Horrified by his creation, my Mom asked him, "Isn't this obvious? How could you exchange them?" 
He shrugged in artistic unconcern and told her: "Well, you never told me which was which." :D

Since then, I have always made it a habit to point at the cloth and say as if to a three-year old:"This is for the top. This is for the pant." Most tailors get irate and roll their eyes at me: "Yeah, I can see that." And I mentally think, "Well, there was a guy who couldn't see. I'd rather patronize you than end up with another paid-for disaster."
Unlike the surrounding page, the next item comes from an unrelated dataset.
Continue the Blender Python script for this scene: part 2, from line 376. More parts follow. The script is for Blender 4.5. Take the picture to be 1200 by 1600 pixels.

Anyway, like I said, I have managed to stay away from tailors as much as possible until quite recently, when necessity dictated that I visit one. And that dredged up from memory all the reasons why I hated all of it.

This time, I had entrusted the tailor with a saree and a blouse. This was an excruciating ordeal which started out with picking out a design for the blouse. A dozen design brochures were shoved under my nose "Select a pattern, Ma'am." It felt like worse than an exam I hadn't prepared for. Page after page of garishly hued confusion. Maybe the point of throwing books at customers is so that they turn helplessly to the tailor and say Do as you see fit. This is a nightmare. Because that's exactly how it felt. But I leafed through the pages wearily till I found something subtle and classy. This one, I said, in a mixture of exultation and relief. He quickly noted it down, took measurements and handed me a receipt with a flourish. The date said next Sunday. That wasn't so bad, I mused. Little did I know what awaited me.

The week passed by in a blur and I totally forgot about the tailor. A friend asked me if I had called and inquired. But it's still Friday. He said Sunday, right? 
She tutted in disbelief at my naviete. That's not how it works. You should call everyday and ask for the status. More like goad. Act as if your life depends on the blouse. If you do that, then you might probably get it within a couple of days of the said date. Else..she trailed off darkly.

I took her advice and called him up. Sure it will be ready on Sunday morning, was the reply I got. Fool that I was, I sighed in relief and moved on to other things. On Saturday evening, I got a call from said tailor. Wow, he must have finished it earlier, was the first thought that came to my mind.
I could not have been more wrong.

Ma'am, the design that you selected,....

Yeah, what about it?

I am not able to find it...

What?

Yes, there has been some confusion...
Can you come here and choose the design again?

No, I cannot. Didn't you note down the page number?

Ma'am, can you just describe how it looked? I will search for it and find it.

*mental epiphany: This means he hasn't even started it yet. Aghast.*

Followed by a racking of brains to visualize the pattern I'd selected...It had been a week, and my working set of memory doesn't span beyond two days from the present. I finally remembered a few details and told him.

He started sending me pictures over whatsapp, to confirm which was the right one. I scrolled through dozens of images and found that none of them were what I'd chosen. I struggled to remember some other detail that I could use to filter out this endless list, and emerged victorious.

The color was blue. Send me only those designs in blue. I told him.

After an endless stream of images, I finally found the one I'd picked and sent it back to him.
I asked wearily, How long now?

2-3 days, he said. I was beginning to understand the parlance now. 2-3 days meant a week. Today meant 2-3 days. A week meant a month.

How could someone call you one day before the promised date and tell you that he had forgotten the pattern? Well, you know who. A tailor.

After a week, he called to say that it was ready. I came home and drew it out of the cover with utmost trepidation. Thank heavens! He had gotten the design right.
And then, I tried it on. Only to realize that he hadn't taken into account anything I had said while stitching. Long sleeves I had said, and I remember the measurement being upto my elbow. Sadly, that somehow translated into half my forearm and barely at that. Other atrocities that I will not mention in this article.

If you are going to stitch it according to your whims and fancies, then why bother taking measurements and asking me how I want it?
When I asked this, he told me in a condescendingly cool and unperturbed manner: This is how blouses are made, Ma'am. It will look good only if it is made this way.

To say that I was annoyed is a huge understatement. I swore to write this up, because verbal vendetta is all I can seek :P

Dear Readers, 
Consider these the basic tenets of tailoring. You have been warned! :D

  • A tailor(henceforth referred to as subject matter expert on stitching) shall never deliver anything on time.
  • Tailoring charges will either equal or exceed that of the cloth cost. Expertise doesn't come cheap you see!
  • Any inputs you shall have given will be overriden by that of the subject matter expert 
  • The expert will treat the material you entrust to him akin to a guinea pig i.e he shall freely experiment on it, at your cost.
  • In case of any disputes, the expert's opinion is final and shall prevail.

P.S: The title is basically what I wonder. What would lives of these people be like? Either they have really good tailors(where can I find one of those?) , or half their life would be spent in warfare.

Comments

  1. :D I told you! They are the demons that bring forth the apocalypse . This made my day!!